I’m not sure that they’re doing it for the users’ benefit - a lot of the time it’s CLI apps wanting to single-source their version to e.g. print in --version or to check for updates. I find that it’s increasingly uncommon that packages will have a __version__ unless they have some use for it.
Fair point, but it’s equally straightforward for the package code to call importlib.metadata.version when needed as well - so why pre-calculate it? I’m still not seeing the benefit here (other than “because we’ve always done it that way”). With one proviso - if a project supports Python 3.7 or older I can see having a __version__ attribute to avoid a runtime dependency on the importlib.metadata backport. But that still doesn’t (IMO) justify complicated machinery simply to single-source the version.
But this is both off-topic and a matter of opinion at this point. The above is just my personal opinion.
If there is any plausible scenario where importlib.metadata.version(spam) could return a result other than a statically-specified spam.__version__ presuming both are run consecutively from the same instance of the same Python interpreter, and version = spam.__version__ is set in setup.cfg, then it would seem to be of value to retain it (so long as it is a static value, i.e. not just retrieving it from importlib). In particular, this would apply at least for editable installs and (more esoteric, but not totally implausible) if the package’s files were modified after install.
In particular, I’m most concerned when dealing with the interaction between package managers (OS and Python, pip and conda, etc), as I’ve in helping other users and testing myself, certainly confirmed multiple sets of circumstances (various combinations of uninstalling {pip/conda}-installed packages with {conda/pip}, path configuration issues, conda bugs, other user issues) where neither pip list nor conda list print the version of the package that’s actually imported (and spam.__version__ would correctly list).

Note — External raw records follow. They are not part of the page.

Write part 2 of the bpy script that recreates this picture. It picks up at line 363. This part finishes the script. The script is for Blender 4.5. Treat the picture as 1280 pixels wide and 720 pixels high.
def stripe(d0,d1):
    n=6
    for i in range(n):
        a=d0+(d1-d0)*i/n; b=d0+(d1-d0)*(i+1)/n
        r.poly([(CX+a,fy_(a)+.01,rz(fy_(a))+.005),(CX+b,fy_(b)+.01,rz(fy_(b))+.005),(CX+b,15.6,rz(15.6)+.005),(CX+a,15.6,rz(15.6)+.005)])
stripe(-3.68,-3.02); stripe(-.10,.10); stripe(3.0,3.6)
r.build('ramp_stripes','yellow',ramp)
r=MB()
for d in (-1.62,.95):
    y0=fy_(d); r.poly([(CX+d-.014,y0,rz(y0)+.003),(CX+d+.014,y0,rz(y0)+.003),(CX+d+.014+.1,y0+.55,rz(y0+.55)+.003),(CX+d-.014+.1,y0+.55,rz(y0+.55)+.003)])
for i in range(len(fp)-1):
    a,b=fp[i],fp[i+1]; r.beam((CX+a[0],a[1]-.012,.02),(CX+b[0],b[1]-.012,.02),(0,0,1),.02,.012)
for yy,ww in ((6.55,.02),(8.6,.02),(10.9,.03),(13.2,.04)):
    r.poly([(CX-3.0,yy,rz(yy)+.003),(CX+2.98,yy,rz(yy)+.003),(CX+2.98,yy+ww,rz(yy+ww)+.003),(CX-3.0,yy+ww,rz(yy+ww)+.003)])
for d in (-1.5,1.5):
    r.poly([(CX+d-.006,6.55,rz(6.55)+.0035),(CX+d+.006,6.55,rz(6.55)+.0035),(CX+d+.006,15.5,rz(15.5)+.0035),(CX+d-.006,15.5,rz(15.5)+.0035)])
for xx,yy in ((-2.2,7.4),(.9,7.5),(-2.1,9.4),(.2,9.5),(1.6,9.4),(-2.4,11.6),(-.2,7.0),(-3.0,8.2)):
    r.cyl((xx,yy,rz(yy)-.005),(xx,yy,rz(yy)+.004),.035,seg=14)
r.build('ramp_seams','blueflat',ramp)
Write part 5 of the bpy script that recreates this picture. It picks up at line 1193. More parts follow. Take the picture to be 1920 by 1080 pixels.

I haven’t yet verified in which cases importlib.metadata.version(spam)inside Python doesn’t report the actual imported version (its certainly plausible that it would in some cases, but not in others, depending on the specific problem), and these cases naturally involve environments that are inconsistent, but this is my primary use case for a static __version__, as a source of truth on the version of the package that is actually getting imported, when troubleshooting these cases.